The high school students founded the Committee to End Pay Toilets in America in late 1968 and launched what would be a tenacious, cheeky national campaign to get rid of the hated pay toilets.
“We were a bunch of high school — and later college — students who were angry at pay toilets and wanted to do something about it,” said Gessel, who is now vice president of federal programs for the Dayton Development Coalition. “Some students spend their time going to parties and drinking; we wrote model legislation and drafted press releases. Everyone has to have a hobby.”
For readers under the age of 50, thousands of public restrooms across the country had locking mechanisms on stall doors that required a dime or more to open. If you didn’t have any money — or the right change — you were out of luck or had to make a degrading crawl under the door.
The idea for changing the world came on a Gessel family road trip along the Pennsylvania Turnpike in December 1968 when the brothers encountered pay toilets at a Howard Johnson Restaurant. They saw it as an affront to human dignity. Ending pay toilets became a number one priority.
Ira penned an article that urged people to ask Congress to support legislation to ban pay toilets. Froikin printed the article in the Meadowdale High School student newspaper and the friends created the Committee to End Pay Toilets in America.

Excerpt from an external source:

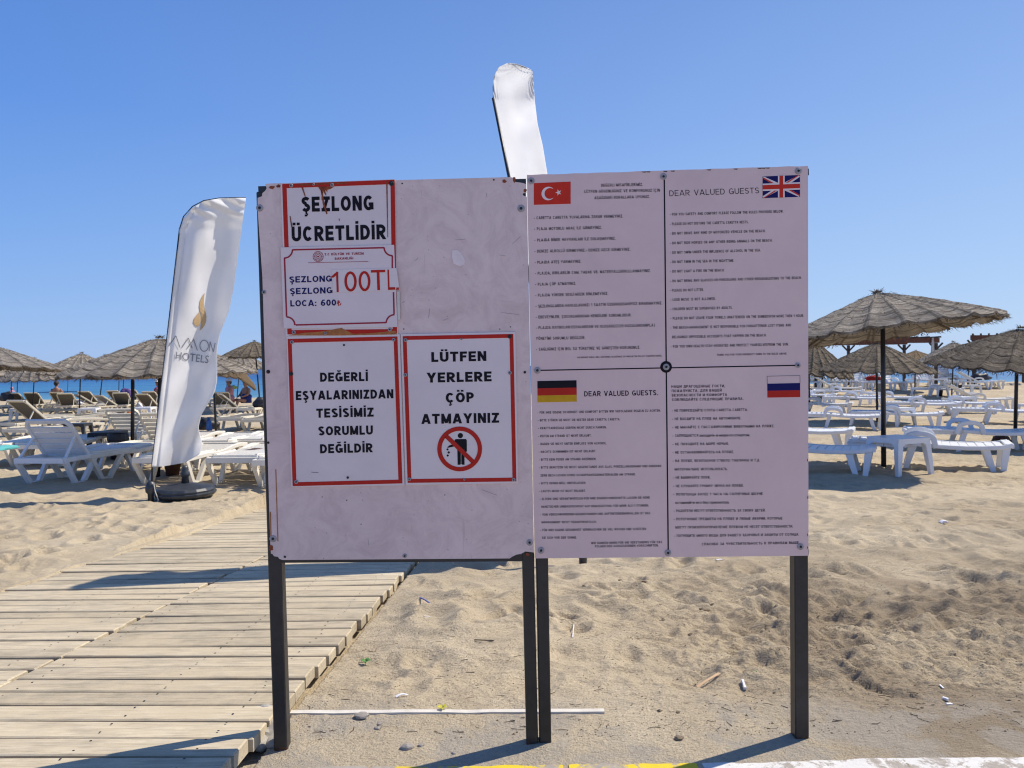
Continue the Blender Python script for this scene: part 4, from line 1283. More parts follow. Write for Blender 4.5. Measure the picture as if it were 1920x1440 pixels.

The logo was a fist clenching chains rising from a toilet bowl. “Ballad of the Pay Toilet” became the campaign anthem and “Ode to a Pay Toilet” — a poem — was read aloud at the first meeting, attended by 29 members at the downtown Dayton public library. Membership dues — 25-cents — streamed in from across the country.
Flush with gutsy ideas, they published “The Free Toilet Paper” and produced how-to guides for anti-pay-potty activists, wrote letters to newspapers editors, contacted elected officials and created the Thomas Crapper Memorial Award, named after the flush toilet inventor.
They started college campus chapters at University of Chicago, Kent State University, Johns Hopkins University, Harvard and elsewhere. That gave them a national footprint.
“We did what no one else before us had succeeded in doing, which was to move the debate from a pure joke to serious action,” Gessel said. “I think there was a window to do this. We were involved in the ’70s, it was the beginning of the feminist movement, then called women’s liberation, and 10 years later you had Ronald Reagan and a curtain of conservatism that came down. I think people would not have been open to the humor of it.”
The feminist movement bolstered the campaign, since urinals were free but sit-down toilets were not.
In February 1972, the committee made a big splash: an article on the Knight Newspapers wire that got picked up by multiple newspapers. A month later, the Dayton Daily News ran an editorial calling for removal of pay toilets at Cox Municipal Airport, where 34 pay toilets generated $11,400 in 1971.
In January 1973, they hit the mother lode of coverage: four newspapers, two TV stations, three wire services and several radio stations. Chicago moved to get rid of pay-to-go toilets.
“Everybody could relate to our cause and that’s why we were so successful,” Gessel said.
In May 1976, Ohio Gov. James Rhodes signed the toilet bill into law. It put a lid on the problem by requiring an equal number of free toilets for every pay one. A $1,000 penalty was tacked on for non-compliance.
With state after state enacting bans, and roughly half of the pay toilets decommissioned in the country, the committee declared victory and the Daytonians went on with their lives.
Ira Gessel is now a retired mathematics professor in Boston; Steve Froikin lives in Chicago and writes online training courses; Natalie Precker lives in Los Angeles; before his current gig with the development coalition, Michael Gessel worked for former U.S. Reps. Charles Whalen and Tony Hall.
Gessel said he doesn’t know of a public restroom or even a single stall named in honor of the committee or its founding members. The group’s exploits are mostly forgotten.
“This all happened in the days before the internet and a news story died when you took the newspapers out with the trash,” he said. “There aren’t many pay toilets left and I suspect many people today have never seen one. You don’t get much mileage talking about your campaign to eliminate pay toilets if people don’t know what you’re talking about.”
In a way, though, the campaign helped launch Gessel’s 40-year career in Washington.
As a college student, he applied for a summer internship with Whalen, then the congressman representing Dayton and Montgomery County. Thinking he needed something to stand out in a competitive field, Gessel listed the group’s effort on his resume.
He later found out that when Whalen’s aide, George Lowrey, saw the resume he said, “Committee to End Pay Toilets in America? We have to get this guy.”